Ecotourism, he adds, is the best way to manage the difficult balance between protecting the natural beauty of the islands and bringing socioeconomic development to the surrounding area: “It’s about conserving them so that people can enjoy them – and tourism should be very focused on the defence and protection of the natural world that forms the base of its business.”
Although it may be tempting to see the visitor cap as a possible answer to the overtourism crisis, experts are quick to dispel the idea. They argue that while limiting visitor numbers may work in the Cíes, it will do nothing to address the issues that have been fuelling protests around Spain and beyond.
“If we try to put caps on the number of people entering a city – as they’ve tried in Venice – then you end up turning the city into a theme park,” says Claudio Milano, a researcher at the University of Barcelona’s social anthropology department.
“What you’ve got in the Islas Cíes and in Machu Picchu and in these big national parks is something that works in parks, where we need careful capacity because of the environment. If you do that in a city, then the message you’re sending out is that this is a theme park.”
Milano says this year’s “domino effect” demonstrations in mainland Spain, the Balearics and the Canaries show the extent to which tourism has become a focus for socioeconomic and political grievances and anxieties.
“We need to remember that these movements are anti-touristification and not anti-tourism – that’s the key and the big difference,” he says. “More than this being a turning point, it feels like a moment when tourism has become politicised in different contexts.”
Milano says concerns about overtourism are merely the tip of the iceberg; below the surface are the hulking issues of housing problems, precarious employment and the climate emergency.
“If we didn’t have housing problems in cities such as Seville, Málaga, Cádiz and Barcelona, then Airbnb would be a minor problem,” he says. “We also need employment reforms. If jobs in tourism weren’t so precarious and seasonal, then we wouldn’t have these problems. What we need to do now is solve these problems that are related to tourism. But it isn’t just about reducing the number of flights; it’s also about not keeping on increasing them.”
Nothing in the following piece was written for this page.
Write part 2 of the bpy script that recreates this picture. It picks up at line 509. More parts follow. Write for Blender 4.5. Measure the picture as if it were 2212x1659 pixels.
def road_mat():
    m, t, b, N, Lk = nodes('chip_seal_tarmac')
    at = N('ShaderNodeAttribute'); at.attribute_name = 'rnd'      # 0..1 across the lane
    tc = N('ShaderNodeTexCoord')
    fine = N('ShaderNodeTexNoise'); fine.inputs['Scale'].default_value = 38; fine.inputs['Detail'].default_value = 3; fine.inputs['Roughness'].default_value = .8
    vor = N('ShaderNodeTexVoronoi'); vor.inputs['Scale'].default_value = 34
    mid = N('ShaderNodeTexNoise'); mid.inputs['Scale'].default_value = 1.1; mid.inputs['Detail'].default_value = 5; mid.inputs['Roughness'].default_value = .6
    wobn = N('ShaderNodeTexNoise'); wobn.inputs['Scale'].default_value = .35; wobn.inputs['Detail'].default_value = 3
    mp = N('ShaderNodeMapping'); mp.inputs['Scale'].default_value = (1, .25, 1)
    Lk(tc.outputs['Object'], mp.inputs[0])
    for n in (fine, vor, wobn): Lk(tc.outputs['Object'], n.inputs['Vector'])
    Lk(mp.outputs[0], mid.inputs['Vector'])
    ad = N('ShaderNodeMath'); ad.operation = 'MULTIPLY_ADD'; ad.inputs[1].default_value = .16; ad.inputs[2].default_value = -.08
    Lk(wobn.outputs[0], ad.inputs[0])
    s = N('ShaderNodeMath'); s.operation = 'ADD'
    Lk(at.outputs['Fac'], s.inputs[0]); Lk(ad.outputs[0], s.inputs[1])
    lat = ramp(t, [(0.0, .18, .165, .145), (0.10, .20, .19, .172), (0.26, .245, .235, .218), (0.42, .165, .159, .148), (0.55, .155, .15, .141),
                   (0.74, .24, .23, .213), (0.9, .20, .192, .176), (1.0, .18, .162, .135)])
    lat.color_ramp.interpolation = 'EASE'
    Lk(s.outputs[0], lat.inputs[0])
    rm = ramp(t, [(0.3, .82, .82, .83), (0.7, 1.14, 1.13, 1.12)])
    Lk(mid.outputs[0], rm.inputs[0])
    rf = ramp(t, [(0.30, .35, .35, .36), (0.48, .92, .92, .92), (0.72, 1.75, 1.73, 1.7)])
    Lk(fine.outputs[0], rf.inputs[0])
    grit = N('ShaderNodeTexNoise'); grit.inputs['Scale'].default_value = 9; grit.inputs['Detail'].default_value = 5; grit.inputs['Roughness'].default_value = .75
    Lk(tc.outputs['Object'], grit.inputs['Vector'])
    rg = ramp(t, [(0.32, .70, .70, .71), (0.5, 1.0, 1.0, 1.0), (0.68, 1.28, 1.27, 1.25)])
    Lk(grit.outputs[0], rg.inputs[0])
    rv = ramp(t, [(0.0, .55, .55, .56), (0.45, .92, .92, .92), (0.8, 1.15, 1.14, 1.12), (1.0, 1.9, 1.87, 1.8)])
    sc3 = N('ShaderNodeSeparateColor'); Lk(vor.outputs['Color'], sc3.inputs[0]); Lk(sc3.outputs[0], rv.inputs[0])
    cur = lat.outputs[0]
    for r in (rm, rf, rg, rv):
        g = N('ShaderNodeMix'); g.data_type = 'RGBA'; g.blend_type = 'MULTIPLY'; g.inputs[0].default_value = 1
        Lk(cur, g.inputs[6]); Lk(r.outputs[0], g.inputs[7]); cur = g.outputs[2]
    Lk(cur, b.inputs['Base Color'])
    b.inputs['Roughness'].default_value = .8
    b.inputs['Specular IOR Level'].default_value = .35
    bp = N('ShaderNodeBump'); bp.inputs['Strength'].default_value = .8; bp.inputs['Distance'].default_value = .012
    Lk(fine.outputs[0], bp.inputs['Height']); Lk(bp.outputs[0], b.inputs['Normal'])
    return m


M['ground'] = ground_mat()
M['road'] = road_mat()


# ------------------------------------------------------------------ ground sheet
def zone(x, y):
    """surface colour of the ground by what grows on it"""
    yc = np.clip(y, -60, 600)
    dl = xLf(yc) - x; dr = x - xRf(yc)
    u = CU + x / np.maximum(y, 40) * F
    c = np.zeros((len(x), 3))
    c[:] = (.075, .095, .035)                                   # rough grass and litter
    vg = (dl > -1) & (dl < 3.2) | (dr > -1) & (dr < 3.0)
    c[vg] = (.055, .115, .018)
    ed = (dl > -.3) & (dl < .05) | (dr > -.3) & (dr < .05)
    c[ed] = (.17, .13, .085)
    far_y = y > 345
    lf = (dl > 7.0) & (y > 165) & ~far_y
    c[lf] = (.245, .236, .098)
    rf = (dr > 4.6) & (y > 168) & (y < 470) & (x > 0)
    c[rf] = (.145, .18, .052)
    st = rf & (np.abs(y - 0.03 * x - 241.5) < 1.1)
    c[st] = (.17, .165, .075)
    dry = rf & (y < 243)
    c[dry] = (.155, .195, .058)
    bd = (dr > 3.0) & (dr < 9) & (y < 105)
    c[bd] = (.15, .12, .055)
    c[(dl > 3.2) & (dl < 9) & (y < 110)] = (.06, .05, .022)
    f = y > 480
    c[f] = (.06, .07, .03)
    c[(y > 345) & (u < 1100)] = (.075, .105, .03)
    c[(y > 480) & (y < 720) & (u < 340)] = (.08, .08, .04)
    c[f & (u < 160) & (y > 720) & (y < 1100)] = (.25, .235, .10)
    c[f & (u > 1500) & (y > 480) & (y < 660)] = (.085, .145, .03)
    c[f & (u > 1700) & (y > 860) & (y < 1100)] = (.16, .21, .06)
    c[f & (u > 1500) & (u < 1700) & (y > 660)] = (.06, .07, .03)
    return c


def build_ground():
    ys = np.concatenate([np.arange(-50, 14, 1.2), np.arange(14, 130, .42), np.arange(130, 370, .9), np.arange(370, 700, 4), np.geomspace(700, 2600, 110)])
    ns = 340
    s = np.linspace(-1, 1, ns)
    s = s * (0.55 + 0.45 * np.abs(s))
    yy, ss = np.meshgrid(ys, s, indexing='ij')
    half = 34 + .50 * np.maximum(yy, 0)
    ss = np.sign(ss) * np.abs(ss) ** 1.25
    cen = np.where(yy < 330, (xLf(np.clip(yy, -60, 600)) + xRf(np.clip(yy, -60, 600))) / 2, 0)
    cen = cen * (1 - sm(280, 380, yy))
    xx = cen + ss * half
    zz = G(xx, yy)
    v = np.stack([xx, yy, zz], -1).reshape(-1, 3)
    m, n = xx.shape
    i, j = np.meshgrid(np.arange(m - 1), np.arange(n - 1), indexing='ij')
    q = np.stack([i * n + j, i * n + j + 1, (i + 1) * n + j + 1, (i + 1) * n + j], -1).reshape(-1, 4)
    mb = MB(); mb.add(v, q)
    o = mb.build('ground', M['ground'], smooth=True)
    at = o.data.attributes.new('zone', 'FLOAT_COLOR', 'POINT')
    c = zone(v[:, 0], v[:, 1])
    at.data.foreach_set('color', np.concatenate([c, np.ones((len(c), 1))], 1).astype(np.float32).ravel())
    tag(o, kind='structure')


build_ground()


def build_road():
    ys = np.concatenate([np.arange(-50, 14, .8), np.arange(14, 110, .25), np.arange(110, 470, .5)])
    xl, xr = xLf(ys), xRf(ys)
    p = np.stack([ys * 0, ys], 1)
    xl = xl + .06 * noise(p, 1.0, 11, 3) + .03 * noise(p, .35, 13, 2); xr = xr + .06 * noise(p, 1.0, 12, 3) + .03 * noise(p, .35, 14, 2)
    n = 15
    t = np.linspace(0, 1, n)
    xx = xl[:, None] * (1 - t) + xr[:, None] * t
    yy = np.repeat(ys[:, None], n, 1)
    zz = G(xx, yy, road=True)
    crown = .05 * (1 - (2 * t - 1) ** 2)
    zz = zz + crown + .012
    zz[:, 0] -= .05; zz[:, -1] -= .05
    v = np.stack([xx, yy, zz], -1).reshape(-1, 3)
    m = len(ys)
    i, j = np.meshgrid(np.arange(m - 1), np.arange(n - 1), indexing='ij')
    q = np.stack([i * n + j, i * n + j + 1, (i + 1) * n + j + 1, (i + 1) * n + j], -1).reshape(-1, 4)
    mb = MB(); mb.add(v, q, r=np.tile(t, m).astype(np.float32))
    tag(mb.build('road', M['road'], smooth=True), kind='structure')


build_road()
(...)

Linda Osti, a senior tourism lecturer at Bangor University, says tourism can often be a scapegoat for wider social ills.
“There are conflicts happening between the tourists and the local people and sometimes local communities feel it’s the tourism and the tourists,” she says. “But more than that, it’s the economic sector and how things are evolving that haven’t been planned well enough.”
Osti says the intense media coverage that the protests in places such as Barcelona have attracted in recent months has led to demonstrations elsewhere that lay bare a profound disconnection between local and regional governments and those they serve.
“What’s missing is communication between the local authorities and the members of the local community so that they can understand what they want – what their problems are,” she said. “The local authorities need to let them know that they are working – and how they’re working.”
With different destinations at different stages of tourist development – cities have other sources of income, while the economies of some Mediterranean islands are overwhelmingly dependent on revenue from holidaymakers – there is no easy fix, says Osti.
“A lot depends on what percentage of the population is involved in the tourism sector,” she adds. “From there we need either to diversify or to include people in tourism in a more equal and fairer way. But communication is the first thing; all of these protests are showing that there’s no trust in the local authorities and local governments. Trust needs to be reinstated and communication needs to be reinstated.”
Sitting on a boat off the Cíes archipelago, Fernández Bouzas is equally blunt when asked about the dangers of putting profit before protection in the blind pursuit of tourism. “It’s about conserving these islands so that people can enjoy them,” he says. “If you don’t conserve them, there’s no point. You’d end up killing the goose that lays the golden eggs after a couple of days.”